In a record as aggressively riffy and as centered on sudden tempo shifts, it’s really quite a wonder that Psalm 9 just doesn’t entirely fall apart. But it never does, because Trouble had a particular gift for structure & arrangement. It took me a long time to realize it myself, but a lot of this album basically works off a sort of “jigsaw puzzle” logic. The idea is that a lot of these riff ideas are totally disparate and quiet different from each other, but it never devolves into a riff salad, where each part is entirely interchangeable with the next one. No, each passage requires the previous one to succeed and the next one does as well; the true power of the songwriting, as always, is based on the idea of how the individual riffs & passages play off each other in context. Aside for the opener, one of the best examples of it is “Victim of the Insane”, a trudging, bludgeoningly morose tune that resembles Sabbath at their best + an organ for its opening part. The song sounds it trudges to a conclusion following a solo that leads into a particularly low-key riff – before the band suddenly fakes out and slams on the gas again behind Eric Wagner’s insistent, ragged condemnations. It’s a seemingly out of nowhere climax that’s actually set up incredibly well by earlier in the song, and probably the best fake-out ending in a metal song that doesn’t belong to Motörhead’s “Overkill”. And I’ll be damned if that ain’t a feat to pull off.

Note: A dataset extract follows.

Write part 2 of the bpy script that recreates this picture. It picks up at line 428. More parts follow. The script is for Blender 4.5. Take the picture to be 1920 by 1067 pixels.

Really, the whole album is just exceptional brilliance from start to finish; the riffage is some of the absolute finest to ever grace a doom metal record, it is consistently memorable throughout, and the way the band blends those disparate ideas – and, not for nothing, their stabs at psychedelia – into these wholly coherent, powerful tunes that brim with ragged dread & genuine rage behind the bludgeoning force is what makes this album special. Eric Wagner’s voice was the perfect complement for them, really – he isn’t a traditionally great singer, but his voice brims with raw passion, urgency; the sense of constant, gnawing anxiety emerging from the depths gives their music a unique sense of power & drive to the proceedings. Any metal collection without this album is a lesser one for it.